I went to a funeral for the husband of a friend in my book club yesterday. It was beautiful and sad, for lack of more expressive terms. But that's just what it was. I didn't know her husband at all, so I was there more for her.
I have been to five funerals. The first two were for grandparents; I was 8 at the first one and a senior in high school at the second, so my degree of understanding differed greatly between the two. The third was for my father-in-law, who died in a car accident, just after we had moved two states away and I was pregnant with Flip. Two of my sisters-in-law were also pregnant, and out of the three cousins that came from those pregnancies, the two boys bear their grandpa's name as their middle name. The fourth was for a child, a funeral I'm still not sure why I attended. They were a family who had visited our church meetings a few times, and they sat behind us, and their kids were little and fun to watch. Their little boy died under suspcious circumstances (involving a caregiver), horrible to think about - I still don't know what the outcome of the investigation was. And this was the fifth.

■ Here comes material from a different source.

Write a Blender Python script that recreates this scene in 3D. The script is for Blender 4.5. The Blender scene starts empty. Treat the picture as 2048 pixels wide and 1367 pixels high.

You can't go to a funeral without putting yourself in one of the many roles you see played in it: the widowed spouse, the daughter/son/parent/other family member of the deceased, the deceased him-/herself. Through all 5 of those I've attended, I've found that even if you don't know the deceased that well, you still react. Even if it's like this one - just watching the strong, tough matriarch of a family of 8 children, weary from dealing with 2 years of her husband's illness and watching his battle unfold, walk down the church aisle on her son's arm behind the casket with her eyes full of tears, still trying to be strong and tough.